MARIO GAUCI To begin with, I have to wonder whether Universal ever brought charges of plagiarism against this film in view of their own superior take on the 'giant spider' theme i.e. TARANTULA (1955); the title, then, ripped off Columbia's solid alien invasion movie EARTH VS. THE FLYING SAUCERS (1956)! All of which suggests this was a pure exploitation flick aimed at teenagers (even incorporating a rock'n'roll number at one point) and, on that level, it is not too bad – being also thankfully brief at just 73 minutes – though clearly offering nothing we have not seen before! The Carlsbad caves used for a good part of the duration supply an ideal otherworldly backdrop, even if the special effects involving the spider itself are less successful (the spider often changes color from dark black to light grey!); the wizened make-up created for the blood-drained victims is rather creepy, however. One thing which can be said about Bert I. Gordon is that he was a shrewd promoter and, to be sure, two of his other horror/sci-fi efforts get namechecked here, namely THE AMAZING COLOSSAL MAN (1957) and ATTACK OF THE PUPPET PEOPLE (1958) – both of which, as it happens, I have acquired in time to be viewed this Halloween (along with three more of the director's work within the genre)
qormi Really bad film.
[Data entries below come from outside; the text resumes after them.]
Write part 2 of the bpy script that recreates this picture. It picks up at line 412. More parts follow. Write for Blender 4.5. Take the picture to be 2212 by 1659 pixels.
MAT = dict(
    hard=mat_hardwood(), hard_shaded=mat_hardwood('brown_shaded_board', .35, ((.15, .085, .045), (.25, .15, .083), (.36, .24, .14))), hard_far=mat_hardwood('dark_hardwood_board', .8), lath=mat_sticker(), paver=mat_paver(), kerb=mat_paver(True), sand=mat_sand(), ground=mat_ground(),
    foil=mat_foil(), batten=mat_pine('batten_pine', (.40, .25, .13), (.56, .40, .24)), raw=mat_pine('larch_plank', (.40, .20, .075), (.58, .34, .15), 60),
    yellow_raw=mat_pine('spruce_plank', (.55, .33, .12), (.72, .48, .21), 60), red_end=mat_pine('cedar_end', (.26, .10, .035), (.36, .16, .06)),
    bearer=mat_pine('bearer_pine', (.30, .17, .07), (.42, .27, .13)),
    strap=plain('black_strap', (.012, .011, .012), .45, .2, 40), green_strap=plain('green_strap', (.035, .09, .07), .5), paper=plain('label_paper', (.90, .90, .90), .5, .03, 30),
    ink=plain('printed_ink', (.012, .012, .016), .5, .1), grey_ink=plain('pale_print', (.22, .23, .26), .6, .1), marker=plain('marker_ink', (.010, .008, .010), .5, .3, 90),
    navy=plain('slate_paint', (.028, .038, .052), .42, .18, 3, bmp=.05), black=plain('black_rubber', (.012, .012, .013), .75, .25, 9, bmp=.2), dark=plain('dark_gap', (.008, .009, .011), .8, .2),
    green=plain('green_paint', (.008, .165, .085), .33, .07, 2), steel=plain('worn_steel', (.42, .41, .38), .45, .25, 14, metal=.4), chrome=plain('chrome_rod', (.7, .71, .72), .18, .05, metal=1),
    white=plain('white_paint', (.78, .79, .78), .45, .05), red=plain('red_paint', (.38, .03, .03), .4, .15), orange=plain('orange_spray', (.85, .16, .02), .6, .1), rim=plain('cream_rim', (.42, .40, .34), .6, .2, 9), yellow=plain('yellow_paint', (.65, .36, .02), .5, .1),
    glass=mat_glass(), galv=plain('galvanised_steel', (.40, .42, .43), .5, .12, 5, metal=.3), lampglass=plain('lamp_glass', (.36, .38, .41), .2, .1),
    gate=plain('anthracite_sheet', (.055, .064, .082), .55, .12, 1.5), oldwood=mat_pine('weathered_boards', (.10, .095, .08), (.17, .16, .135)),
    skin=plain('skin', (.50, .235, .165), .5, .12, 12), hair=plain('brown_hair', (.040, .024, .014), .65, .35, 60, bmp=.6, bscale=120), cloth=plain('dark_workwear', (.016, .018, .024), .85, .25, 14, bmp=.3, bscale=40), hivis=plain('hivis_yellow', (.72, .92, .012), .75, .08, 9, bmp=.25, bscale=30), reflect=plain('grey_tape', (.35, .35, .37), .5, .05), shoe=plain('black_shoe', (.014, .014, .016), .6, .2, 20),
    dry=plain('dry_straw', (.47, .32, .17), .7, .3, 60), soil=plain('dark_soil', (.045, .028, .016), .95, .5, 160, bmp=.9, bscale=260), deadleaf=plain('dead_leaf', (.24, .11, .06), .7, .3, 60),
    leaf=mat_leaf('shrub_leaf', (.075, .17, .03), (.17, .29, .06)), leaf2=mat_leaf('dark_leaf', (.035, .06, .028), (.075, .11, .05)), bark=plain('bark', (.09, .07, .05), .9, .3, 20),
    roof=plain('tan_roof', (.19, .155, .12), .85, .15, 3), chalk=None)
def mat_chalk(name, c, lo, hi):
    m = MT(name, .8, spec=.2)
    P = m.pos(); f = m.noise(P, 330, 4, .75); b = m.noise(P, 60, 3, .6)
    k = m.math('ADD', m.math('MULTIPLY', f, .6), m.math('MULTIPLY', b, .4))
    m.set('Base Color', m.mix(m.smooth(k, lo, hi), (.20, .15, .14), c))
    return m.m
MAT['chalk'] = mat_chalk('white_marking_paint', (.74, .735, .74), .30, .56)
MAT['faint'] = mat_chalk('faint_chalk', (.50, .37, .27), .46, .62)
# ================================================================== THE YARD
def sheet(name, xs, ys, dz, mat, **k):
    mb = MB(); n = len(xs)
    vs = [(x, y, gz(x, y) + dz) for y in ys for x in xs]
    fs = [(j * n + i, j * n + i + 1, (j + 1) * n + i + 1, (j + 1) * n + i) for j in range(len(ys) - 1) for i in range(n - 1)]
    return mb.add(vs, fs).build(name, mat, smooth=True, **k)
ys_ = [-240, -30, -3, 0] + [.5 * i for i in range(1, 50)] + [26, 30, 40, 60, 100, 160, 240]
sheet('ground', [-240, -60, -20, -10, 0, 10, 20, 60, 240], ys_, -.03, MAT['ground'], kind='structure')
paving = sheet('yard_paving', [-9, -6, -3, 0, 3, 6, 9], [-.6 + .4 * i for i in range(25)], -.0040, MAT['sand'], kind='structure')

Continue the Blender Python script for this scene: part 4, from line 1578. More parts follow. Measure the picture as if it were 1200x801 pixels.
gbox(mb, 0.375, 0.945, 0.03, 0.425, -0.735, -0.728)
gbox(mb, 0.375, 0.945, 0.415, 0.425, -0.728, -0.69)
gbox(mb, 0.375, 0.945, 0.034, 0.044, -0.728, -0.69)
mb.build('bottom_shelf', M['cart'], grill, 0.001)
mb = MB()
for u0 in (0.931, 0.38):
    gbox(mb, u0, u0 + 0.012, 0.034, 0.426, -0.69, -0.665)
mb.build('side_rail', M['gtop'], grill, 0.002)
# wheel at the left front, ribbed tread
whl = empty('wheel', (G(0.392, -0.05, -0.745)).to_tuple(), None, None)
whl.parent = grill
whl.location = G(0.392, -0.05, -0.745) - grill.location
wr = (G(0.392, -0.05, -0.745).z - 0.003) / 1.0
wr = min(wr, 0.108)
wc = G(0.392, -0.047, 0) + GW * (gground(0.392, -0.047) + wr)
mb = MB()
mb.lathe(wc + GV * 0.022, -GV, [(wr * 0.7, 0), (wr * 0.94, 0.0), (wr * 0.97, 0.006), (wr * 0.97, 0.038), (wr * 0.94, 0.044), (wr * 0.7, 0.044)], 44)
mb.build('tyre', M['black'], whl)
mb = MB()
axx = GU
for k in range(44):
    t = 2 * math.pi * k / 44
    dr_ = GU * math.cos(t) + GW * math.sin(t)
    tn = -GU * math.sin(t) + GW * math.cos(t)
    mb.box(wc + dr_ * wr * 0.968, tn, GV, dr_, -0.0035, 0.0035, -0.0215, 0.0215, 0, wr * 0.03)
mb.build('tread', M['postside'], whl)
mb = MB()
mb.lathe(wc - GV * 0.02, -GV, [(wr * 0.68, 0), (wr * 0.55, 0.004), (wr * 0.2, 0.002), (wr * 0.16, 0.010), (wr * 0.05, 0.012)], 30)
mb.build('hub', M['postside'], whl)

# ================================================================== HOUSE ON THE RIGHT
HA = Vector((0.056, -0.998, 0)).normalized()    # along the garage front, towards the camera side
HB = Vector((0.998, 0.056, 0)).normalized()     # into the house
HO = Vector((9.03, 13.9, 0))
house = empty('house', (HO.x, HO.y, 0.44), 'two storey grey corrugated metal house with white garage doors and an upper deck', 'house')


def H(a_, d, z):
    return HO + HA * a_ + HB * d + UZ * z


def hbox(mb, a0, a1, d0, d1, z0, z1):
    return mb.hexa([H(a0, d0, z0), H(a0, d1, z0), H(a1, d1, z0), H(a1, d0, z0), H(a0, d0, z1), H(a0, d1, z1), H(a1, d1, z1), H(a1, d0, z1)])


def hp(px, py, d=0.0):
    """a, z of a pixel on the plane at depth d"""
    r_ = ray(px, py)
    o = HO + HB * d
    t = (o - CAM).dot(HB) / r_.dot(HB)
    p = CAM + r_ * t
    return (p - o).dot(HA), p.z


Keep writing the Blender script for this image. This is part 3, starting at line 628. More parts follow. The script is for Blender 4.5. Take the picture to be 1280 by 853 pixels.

The acting is okay, but the plot is very thin.One of the teenagers looks to be forty. A giant tarantula lives in a cave. How did it get so big? No answer given. The special effects were very lame. The spider's web was just a rope net - crisscross square pattern - nothing like a spider's web. The spider kept making noises like a mountain lion. The spider kept changing sizes. One minute, it's larger than a two story house; then it's ten feet long. The corpses that had their juices sucked out by the spider resembled aliens - big white heads, huge almond-shaped eyes. Dumb. Spraying copious amounts of DDT into a cave, more than ten times the industrial strength, and nobody so much as rubs their nose. An unresolved scene where a crying,bloodied toddler walks past a car wreck in the wake of the spider's rampage. Unresolved, needlessly disturbing. The spider's shots were almost all live action shots of a real tarantula. The film never showed the spider killing anyone - all inferred. Cheap, unimaginitive production. The velveeta of cheesy films.
delibebek I really enjoy Bert Gordon films (although the apparently necessary middle initial continues to evoke images of Johnny Depp in "Ed Wood" continually insisting on the "D") and this is one is pretty typical. The photography is always good, and the effects are passable.It may be a difficult point to make, given that we never see the spider's method of consuming the precious bodily fluids it seems to crave, but I think the spider just wanted to be left alone. Perhaps the first victim merely happened along its path during a hunting foray.It is obvious however, later in the film, after the spider escapes the gym, destroying doorway-ignoring school janitors along the way, the spider simply wants to go home. As he re-enters the cave, you can clearly hear the spider saying, "Ho-ome. I'm ho-ome." If you thought that was an amplified spider's voice, it actually seems to be a human voice, distorted somewhat, so you may have to "undistort" the voice as you're listening.I feel sorry for the spider, and even until the final scene I was hoping that it would survive man's fury. But alas, it wasn't so. :( Not even glimpses of an egg sac that would have allowed a sequel.